22 августа/4 сентября 1901. Среда.
Из Сиракава письмо за подписью около десятка христиан: жалуются на то, что три–четыре христианина из старых захватили там все церковные дела и верховодят по своему произволу; выживают оттуда всех катихизаторов, которые покушаются не слушать их: так выжили прежде Савву Ямазаки, так теперь прогоняют Симона Тоокайрина; силу придает им о. Павел Савабе, с которым они всегда сносятся и от которого получают распоряжения. Теперь от него же получили они уведомление, будто на Соборе все священники были против назначения Тоокайрина в Сиракава (?!), и только о.

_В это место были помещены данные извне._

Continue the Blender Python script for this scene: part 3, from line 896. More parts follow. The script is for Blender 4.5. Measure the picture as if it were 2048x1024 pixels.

Тит желал его, поэтому и воздвиглись на Тоокайрина, между тем как он хороший катихизатор и нравится всем в Сиракава, кроме этих верховодов. Просят христиане усмирить сих последников и уладить Церковь в Сиракава, пока она вконец не расстроилась. — Кроме этого письма, получено и другое о том же — от телеграфиста, родом из Ициносеки, но служащего в Сиракава; этот еще резче винит тех трех–четырех коноводов и заправляющего ими о. Павла Савабе. — Жаль, что письма получены поздно: Симон Тоокайрин уже перемещен. О. Тит скрыл от меня многое о Церкви Сиракава; жаль, что он такой малодушный. — Ответил я авторам письма, «чтобы они хранили с своей стороны мир и тишину, смирение и любовь». Пока больше ничего нельзя сделать. На о. Савабе подействовать невозможно, чтобы он не мутил Церковь, а раздражить его опасно, еще больше станет мутить. Более крепкого священника туда нужно — но кого? Подай, Господи!